【前回の記事を読む】疲弊したイギリス経済に兆した希望。アダム・スミスが「経済学の父」と呼ばれるワケ
第二章 産業資本主義
《一》イギリスの産業革命と産業資本主義の誕生
綿織物産業の機械化から始まった産業革命ー必要は発明の母
①飛び杼の発明。ジョン・ケイ(一七〇四~八〇年)は、一七三三年、飛び杼を発明しました。このため織機が高速化され、織物の生産性は三倍に高められ、産業革命を引き起こすきっかけとなりました。飛び杼の普及によって、旧来の糸車を使った紡績では綿糸生産能力が需要に追いつかなくなり、今度は糸の生産部門、つまり、紡績の分野での生産性の向上が必要でした。
②ジェニー紡績機の発明。ハーグリーブス(一七二〇~一七七八年)は、一七六四年頃に八本(のちに一六本に改良)の糸を同時に紡ぐことのできる多軸紡績機を発明し、ジェニー紡績機と命名しました。一番小さいものでも、労働者の六人から八人分の作業をすることができました。しかし、ジェニーの紡ぐ糸は細く軟らかく、横糸にしか適さなかったので、アークライトの発明まで、縦糸は亜麻糸が手紡車で紡がれていました。

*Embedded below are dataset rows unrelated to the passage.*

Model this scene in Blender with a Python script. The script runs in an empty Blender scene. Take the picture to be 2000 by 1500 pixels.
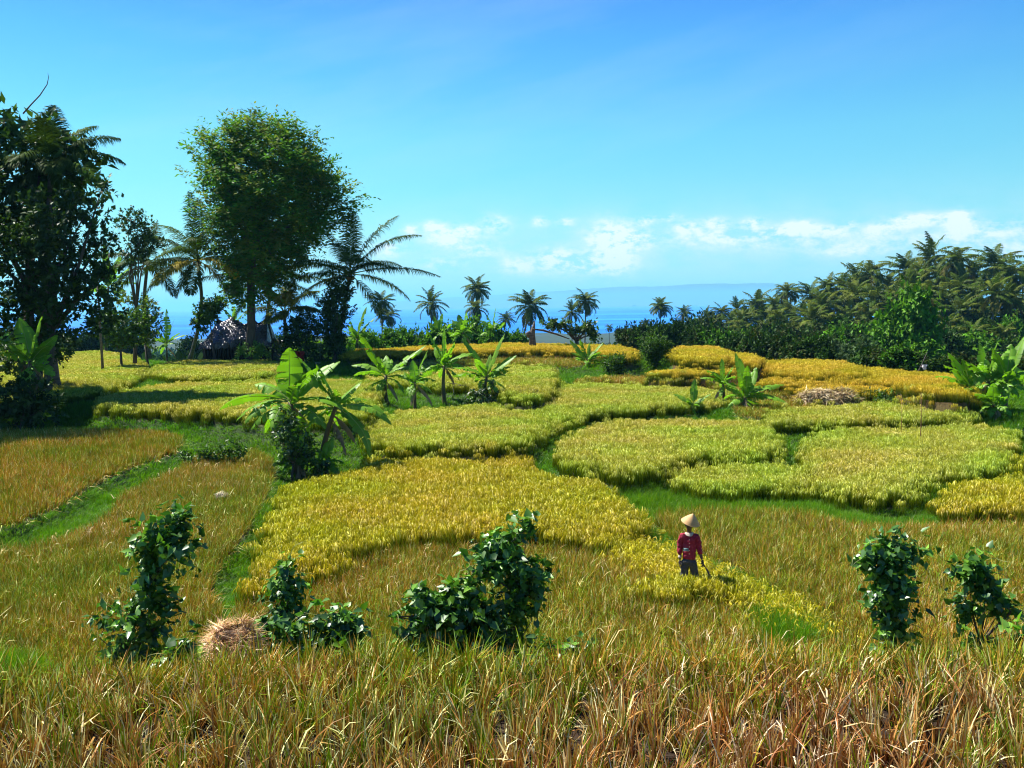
import bpy, math, random
import numpy as np
from mathutils import Vector, Matrix
R_ = math.radians
scene = bpy.context.scene
COL = scene.collection
rng = np.random.default_rng(7)
random.seed(7)

# ------------------------------------------------------------------ camera
FPX = 1950.0                                   # focal length in photograph pixels (2000 wide)
PITCH, ROLL = math.atan(153.6/FPX), -0.0132
CAMM = Matrix.Rotation(math.pi/2-PITCH, 4, 'X') @ Matrix.Rotation(ROLL, 4, 'Z')
camd = bpy.data.cameras.new('camera'); cam = bpy.data.objects.new('camera', camd); COL.objects.link(cam)
cam.matrix_world = CAMM
camd.sensor_width = 36.0; camd.lens = 36.0*FPX/2000.0
camd.clip_start = 0.1; camd.clip_end = 200000
scene.camera = cam
CM = np.array(CAMM.to_3x3())

# ------------------------------------------------------------------ sky, sun, exposure
SUN_EL, SUN_AZ = R_(54), R_(-58)               # azimuth from +Y, negative = to the left
SD = Vector((math.sin(SUN_AZ)*math.cos(SUN_EL), math.cos(SUN_AZ)*math.cos(SUN_EL), math.sin(SUN_EL)))
sund = bpy.data.lights.new('sun', 'SUN'); sund.energy = 5.0; sund.angle = R_(0.5); sund.color = (1.0, 0.95, 0.86)
sun = bpy.data.objects.new('sun', sund); COL.objects.link(sun)
sun.rotation_euler = SD.to_track_quat('Z', 'Y').to_euler()
vs = scene.view_settings
vs.view_transform = 'Standard'; vs.look = 'None'; vs.gamma = 1.0; vs.exposure = 1.45; ALB = .92   # ALB: one reflectance scale for every surface, set with the exposure; vs.use_curve_mapping = False
cy = scene.cycles
cy.max_bounces = 6; cy.diffuse_bounces = 3; cy.glossy_bounces = 2; cy.transmission_bounces = 4
cy.transparent_max_bounces = 4; cy.volume_bounces = 0; cy.use_denoising = True; cy.filter_width = 1.15

class NT:
    """tiny node-tree helper"""
    def __init__(s, tree): s.t = tree; tree.nodes.clear()
    def n(s, typ, ins=None, **kw):
        nd = s.t.nodes.new(typ)
        for k, v in kw.items(): setattr(nd, k, v)
        for k, v in (ins or {}).items():
            if isinstance(v, bpy.types.NodeSocket): s.t.links.new(v, nd.inputs[k])
            else: nd.inputs[k].default_value = v
        return nd
    def m(s, op, a, b=0.0, c=0.0, clamp=False):
        nd = s.t.nodes.new('ShaderNodeMath'); nd.operation = op; nd.use_clamp = clamp
        for i, v in enumerate((a, b, c)):
            if isinstance(v, bpy.types.NodeSocket): s.t.links.new(v, nd.inputs[i])
            else: nd.inputs[i].default_value = v
        return nd.outputs[0]
    def mix(s, f, a, b, bt='MIX'):
        nd = s.t.nodes.new('ShaderNodeMix'); nd.data_type = 'RGBA'; nd.blend_type = bt
        for i, v in ((0, f), (6, a), (7, b)):
            if isinstance(v, bpy.types.NodeSocket): s.t.links.new(v, nd.inputs[i])
            else: nd.inputs[i].default_value = (*v, 1) if isinstance(v, tuple) and len(v) == 3 else v
        return nd.outputs[2]
    def noise(s, vec, scale, detail=4, rough=.55):
        nd = s.n('ShaderNodeTexNoise', {'Scale': scale, 'Detail': detail, 'Roughness': rough})
        if vec is not None: s.t.links.new(vec, nd.inputs['Vector'])
        return nd.outputs['Fac']
    def ramp(s, f, stops, interp='LINEAR'):
        nd = s.t.nodes.new('ShaderNodeValToRGB'); s.t.links.new(f, nd.inputs[0])
        r = nd.color_ramp; r.interpolation = interp
        while len(r.elements) > 1: r.elements.remove(r.elements[-1])
        r.elements[0].position = stops[0][0]; r.elements[0].color = (*stops[0][1], 1)
        for p, c in stops[1:]: r.elements.new(p).color = (*c, 1)
        return nd.outputs[0]

world = bpy.data.worlds.new('World'); scene.world = world; world.use_nodes = True
w = NT(world.node_tree)
sky = w.n('ShaderNodeTexSky', sky_type='NISHITA', sun_disc=False)
sky.sun_elevation = SUN_EL; sky.sun_rotation = SUN_AZ; sky.altitude = 0; sky.air_density = 1.0; sky.dust_density = 0.3; sky.ozone_density = 2.5
tc = w.n('ShaderNodeTexCoord'); sep = w.n('ShaderNodeSeparateXYZ', {0: tc.outputs['Generated']})
X, Y, Z = sep.outputs
el = w.m('ARCSINE', Z)                                    # radians
az = w.m('ARCTAN2', X, Y)
elf = w.m('MULTIPLY', el, 1/0.6, clamp=True)
tint = w.ramp(elf, [(0, (0.60, 1.25, 1.45)), (.13, (0.74, 1.50, 1.45)), (.27, (0.68, 1.55, 1.60)), (.42, (0.47, 1.30, 1.85)), (.6, (0.34, 0.80, 1.90)), (1, (0.22, 0.6, 1.8))])
skyc = w.mix(1.0, w.mix(1.0, sky.outputs[0], tint, 'MULTIPLY'), (.71, .71, .71), 'MULTIPLY')
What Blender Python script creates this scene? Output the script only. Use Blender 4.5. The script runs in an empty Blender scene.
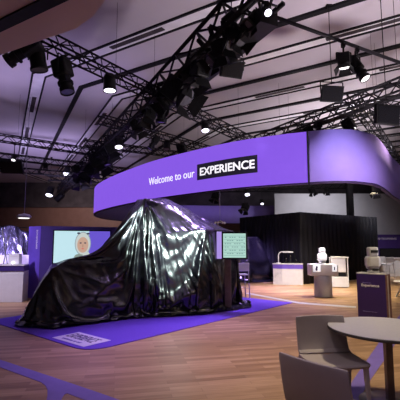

③水力紡績機の発明。アークライト(一七三二~一七九二年)は、一七六九年に非常に強い糸を紡ぐことができるという画期的な紡績機を発明し、一四年間有効な特許をとりました。この強い糸を使えば、正真正銘の綿織物をつくることができるようになり、輸入品のインド綿布に劣らないものができるようになりました。
この機械は馬を使った大規模な紡績機でしたが、水力さえ得られれば、いくらでも大きくできるので、アークライトは、さっそくノッティンガムに水力を利用した工場を建設し、機械を据えつけて数百人の労働者を働かせて多量の綿糸を造り出すことに成功しました。これは本格的な工場制機械工業のはじまりとなりました。
④ミュール紡績機の発明。クロンプトン(一七五三~一八二七年)は、一七七九年に細くて丈夫な糸ができるミュール紡績機を発明しました(アークライト紡績機でつくられるのは太糸でした)。これにより、インド産に匹敵する品質の綿織物が大量生産されるようになりました。一八二〇~一八三〇年にミュール機は九〇〇個の紡錘をもつようになりました。紡績部門の発明が相次ぎ、良質で大量の糸が供給されるようになったので、今度はその糸を織る織布部門が追いつかなくなりました。